Bengt Westerlund ~ 1995

Bengt Westerlund (1921-2008)


Bengt Westerlund received his academical education in astronomy at the Uppsala observatory. After his dissertation Luminosity effects and colour-equivalents as measured in short stellar spectra published in 1953 he was teaching and doing research e.g. at the Haute-Provence Observatory in southern France.

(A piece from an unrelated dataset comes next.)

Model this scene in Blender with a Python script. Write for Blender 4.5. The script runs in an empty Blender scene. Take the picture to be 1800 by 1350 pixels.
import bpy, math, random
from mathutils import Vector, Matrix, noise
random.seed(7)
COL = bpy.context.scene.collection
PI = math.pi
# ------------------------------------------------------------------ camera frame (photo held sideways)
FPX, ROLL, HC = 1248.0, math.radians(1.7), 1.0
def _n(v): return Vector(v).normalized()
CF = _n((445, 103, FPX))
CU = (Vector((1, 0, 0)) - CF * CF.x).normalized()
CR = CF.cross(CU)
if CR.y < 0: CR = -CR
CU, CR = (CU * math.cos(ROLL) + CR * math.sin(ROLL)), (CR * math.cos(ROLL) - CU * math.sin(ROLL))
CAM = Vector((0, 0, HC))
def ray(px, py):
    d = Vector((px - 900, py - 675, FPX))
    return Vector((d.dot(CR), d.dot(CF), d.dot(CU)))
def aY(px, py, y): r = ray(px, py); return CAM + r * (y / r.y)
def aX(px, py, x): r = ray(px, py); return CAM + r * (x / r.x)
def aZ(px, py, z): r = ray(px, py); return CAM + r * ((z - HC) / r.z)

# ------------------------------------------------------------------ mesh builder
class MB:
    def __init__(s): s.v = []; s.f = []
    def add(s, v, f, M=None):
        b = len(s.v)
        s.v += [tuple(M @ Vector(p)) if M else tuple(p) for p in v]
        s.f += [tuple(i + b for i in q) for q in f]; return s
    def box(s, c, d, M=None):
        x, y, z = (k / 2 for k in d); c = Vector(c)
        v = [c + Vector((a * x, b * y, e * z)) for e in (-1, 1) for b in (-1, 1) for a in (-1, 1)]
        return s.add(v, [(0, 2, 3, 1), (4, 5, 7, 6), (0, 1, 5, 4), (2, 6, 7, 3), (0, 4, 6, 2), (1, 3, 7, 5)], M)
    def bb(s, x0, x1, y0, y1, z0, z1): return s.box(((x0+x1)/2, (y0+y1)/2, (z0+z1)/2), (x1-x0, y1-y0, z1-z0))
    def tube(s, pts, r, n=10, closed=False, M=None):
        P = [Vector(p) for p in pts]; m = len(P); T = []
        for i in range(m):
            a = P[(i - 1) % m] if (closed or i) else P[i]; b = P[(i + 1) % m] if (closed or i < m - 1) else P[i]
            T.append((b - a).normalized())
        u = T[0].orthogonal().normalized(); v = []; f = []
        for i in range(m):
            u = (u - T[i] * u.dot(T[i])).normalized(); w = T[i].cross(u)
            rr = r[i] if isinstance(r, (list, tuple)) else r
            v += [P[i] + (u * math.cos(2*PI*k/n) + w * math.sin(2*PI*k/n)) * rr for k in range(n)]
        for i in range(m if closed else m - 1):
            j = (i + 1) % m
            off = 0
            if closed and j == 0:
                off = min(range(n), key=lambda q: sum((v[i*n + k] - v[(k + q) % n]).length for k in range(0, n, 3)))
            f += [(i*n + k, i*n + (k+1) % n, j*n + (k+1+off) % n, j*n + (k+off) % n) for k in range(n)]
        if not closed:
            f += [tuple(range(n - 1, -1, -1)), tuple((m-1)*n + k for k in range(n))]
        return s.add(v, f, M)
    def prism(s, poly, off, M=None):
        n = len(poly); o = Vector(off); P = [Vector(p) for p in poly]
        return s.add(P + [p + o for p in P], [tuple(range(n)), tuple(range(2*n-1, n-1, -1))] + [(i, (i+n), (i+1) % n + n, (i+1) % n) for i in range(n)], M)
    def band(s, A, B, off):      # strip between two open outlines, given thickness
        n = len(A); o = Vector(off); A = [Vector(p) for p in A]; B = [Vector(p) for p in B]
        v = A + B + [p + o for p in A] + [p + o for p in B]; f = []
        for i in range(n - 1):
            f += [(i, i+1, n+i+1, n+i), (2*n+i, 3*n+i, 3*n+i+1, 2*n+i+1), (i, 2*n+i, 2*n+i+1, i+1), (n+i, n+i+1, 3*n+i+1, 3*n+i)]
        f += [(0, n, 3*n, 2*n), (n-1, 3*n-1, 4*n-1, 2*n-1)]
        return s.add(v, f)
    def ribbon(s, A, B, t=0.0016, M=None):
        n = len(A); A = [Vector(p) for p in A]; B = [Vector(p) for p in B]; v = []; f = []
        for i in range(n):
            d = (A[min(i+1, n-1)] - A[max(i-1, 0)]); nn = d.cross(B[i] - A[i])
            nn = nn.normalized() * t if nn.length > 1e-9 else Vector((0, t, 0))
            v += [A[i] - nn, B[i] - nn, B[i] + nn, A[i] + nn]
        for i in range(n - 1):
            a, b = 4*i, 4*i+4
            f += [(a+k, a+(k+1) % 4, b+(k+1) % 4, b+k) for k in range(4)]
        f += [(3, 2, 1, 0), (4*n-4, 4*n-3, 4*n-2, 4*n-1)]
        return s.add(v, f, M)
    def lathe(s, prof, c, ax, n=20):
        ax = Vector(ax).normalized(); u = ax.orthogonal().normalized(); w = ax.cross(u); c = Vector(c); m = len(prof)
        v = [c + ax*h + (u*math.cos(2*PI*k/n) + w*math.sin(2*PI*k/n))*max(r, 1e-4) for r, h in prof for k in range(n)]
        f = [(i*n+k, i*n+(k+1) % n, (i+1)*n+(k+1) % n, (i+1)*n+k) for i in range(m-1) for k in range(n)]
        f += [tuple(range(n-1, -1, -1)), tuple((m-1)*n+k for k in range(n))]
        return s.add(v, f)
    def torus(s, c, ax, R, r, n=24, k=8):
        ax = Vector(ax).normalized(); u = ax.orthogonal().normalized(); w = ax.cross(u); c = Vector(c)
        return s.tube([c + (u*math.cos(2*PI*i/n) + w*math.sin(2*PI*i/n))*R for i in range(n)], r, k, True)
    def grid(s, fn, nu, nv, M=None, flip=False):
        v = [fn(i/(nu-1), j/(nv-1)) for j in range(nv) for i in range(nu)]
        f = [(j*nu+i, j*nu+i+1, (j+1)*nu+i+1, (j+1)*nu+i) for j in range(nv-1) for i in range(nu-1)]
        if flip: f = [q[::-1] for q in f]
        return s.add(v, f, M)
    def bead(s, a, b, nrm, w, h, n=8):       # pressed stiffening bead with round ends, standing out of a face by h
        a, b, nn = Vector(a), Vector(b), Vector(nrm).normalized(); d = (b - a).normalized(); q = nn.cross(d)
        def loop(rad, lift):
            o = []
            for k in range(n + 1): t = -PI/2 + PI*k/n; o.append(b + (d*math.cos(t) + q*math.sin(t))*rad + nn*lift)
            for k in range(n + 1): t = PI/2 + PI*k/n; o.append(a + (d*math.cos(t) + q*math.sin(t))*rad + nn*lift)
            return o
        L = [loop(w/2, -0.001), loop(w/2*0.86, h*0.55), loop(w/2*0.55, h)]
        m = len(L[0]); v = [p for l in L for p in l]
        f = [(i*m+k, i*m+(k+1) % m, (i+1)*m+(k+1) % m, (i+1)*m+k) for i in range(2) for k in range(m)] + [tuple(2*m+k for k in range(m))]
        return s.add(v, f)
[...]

In 1957 he was appointed as astronomer at the recently founded Uppsala Southern Station at Mount Stromlo Observatory in Australia where the Uppsala observatory had placed a Schmidt telescope that soon became important in the survey of the southern sky. Westerlund now began an extensive study of the stellar content of the southern region of the Milky Way and its neighbouring dwarf galaxies, the Magellanic Clouds. The results he obtained made him internationally recognized. After his years as staff member at Mount Stromlo he moved to Steward Observatory in Arizona.

In 1970 he became director of the European Southern Observatory in Chile where he played an important role in the delicate early development of the observatory. In 1975 he was called to the astronomy chair in Uppsala. Westerlund retired in 1987 but often visited his office and published no less than 60 scientific papers after his retirement, of which the last one was published in 2007.

Bengt Westerlund was the leading and often cited expert of the Magellanic Clouds.

A star cluster that was named after him, Westerlund 1, has turned out to be the richest young cluster in the Galaxy, containing many bright shining stars.

An asteroid, 2902 Westerlund, was named on the occasion of his retirement from the professorship.

In 2004 he inaugurated the Westerlund Telescope in Uppsala, named in his honour.